Verfahrensgang
LG Aurich (Urteil vom 09.07.2007) |
Tenor
Auf die Revision des Angeklagten wird das Urteil des Landgerichts Aurich vom 9. Juli 2007 mit den Feststellungen aufgehoben.
Die Sache wird zu neuer Verhandlung und Entscheidung, auch über die Kosten des Rechtsmittels und die der Nebenklägerin im Revisionsverfahren entstandenen notwendigen Auslagen, an eine Strafkammer des Landgerichts Oldenburg zurückverwiesen.
Gründe
Rz. 1
Das Landgericht hat den Angeklagten wegen Körperverletzung mit Todesfolge zu einer Freiheitsstrafe von zwei Jahren und sechs Monaten verurteilt. Mit seiner hiergegen gerichteten Revision rügt der Angeklagte die Verletzung materiellen und formellen Rechts.
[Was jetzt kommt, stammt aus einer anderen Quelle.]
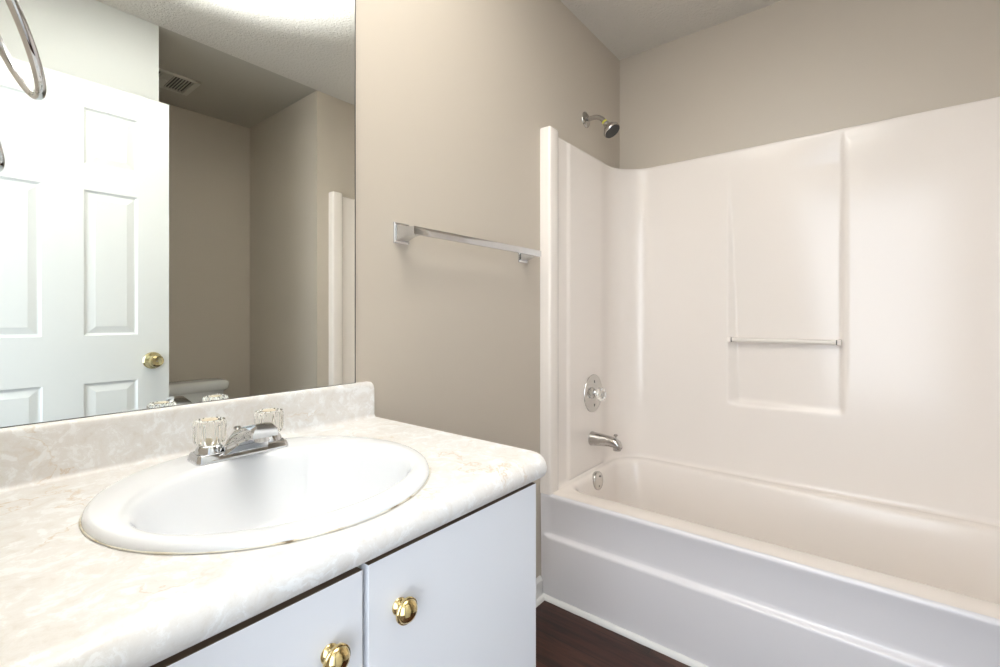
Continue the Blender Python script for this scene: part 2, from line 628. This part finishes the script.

Das Rechtsmittel hat mit der Sachrüge Erfolg; auf die Verfahrensrügen kommt es deshalb nicht an.
Rz. 2
Nach den Feststellungen des Landgerichts wollte der Angeklagte das 1,84 Meter große und 75 kg schwere Opfer während eines Gerangels mit Körperverletzungsvorsatz gegen eine Zimmerwand schleudern. Er packte und beschleunigte es mit einer Drehbewegung jedoch so stark, dass es statt gegen die Wand in Richtung eines geöffneten Fensterflügels flog, die Brüstungshöhe von 1,08 Meter überwand, ohne Kontakt zu der Fensterbrüstung, dem Fensterrahmen und dem anderen Fensterflügel nach draußen fiel und in etwa vier Meter Entfernung von der Hauswand und drei Meter Abstand nach links von der äußeren Fensterseite mit dem Kopf voran ungeschützt auf dem etwa 4,5 Meter tieferen Straßenboden aufschlug. Dabei zog es sich tödliche Kopfverletzungen zu.
Rz. 3
Die Beweiswürdigung des Landgerichts hält sachlichrechtlicher Prüfung nicht stand; sie ist lücken- und damit rechtsfehlerhaft. Sie lässt nicht erkennen, aufgrund welcher Beweisergebnisse das Landgericht zu der Überzeugung gelangt ist, der Angeklagte habe das Opfer gegen die Wand des Zimmers schleudern und hierdurch verletzen wollen. Entsprechende Angaben hat weder der Angeklagte bei einer seiner unterschiedlichen Einlassungen noch einer der Zeugen, insbesondere der während des Geschehens im Zimmer anwesende Zeuge M., gemacht. Für die Verurteilung wegen Körperverletzung mit Todesfolge fehlt es daher an einer tragfähigen Grundlage.
Rz. 4
Darüber hinaus hat das Landgericht in seine Überzeugungsbildung nicht alle Umstände erschöpfend einbezogen, die für ein anderes objektives Tatgeschehen sprechen. Hierzu war es in besonderem Maße deshalb gehalten, weil der festgestellte Tatablauf – auch wenn er nach den Ausführungen der beiden gehörten Sachverständigen physikalisch erklärbar sein soll – nach allgemeiner Lebenserfahrung eher fern liegt. So hat das Landgericht insbesondere versäumt zu erörtern, wie es möglich sein kann, dass eine Person von der Statur des Opfers kontaktfrei, also nahe liegend ohne Versuch des Festhaltens, durch eine nur 65 cm breite Fensteröffnung (UA S. 41) fliegt und ohne irgendeine reflexartige Schutzbewegung der Hände mit dem Kopf voraus auf die 4,5 m tiefer liegende Straße stürzt, wenn sie sich bei diesem Geschehen bei Bewusstsein befindet.
Rz. 5
Der Senat hat von der Möglichkeit des § 354 Abs. 2 Satz 1 2. Alt. StPO Gebrauch gemacht.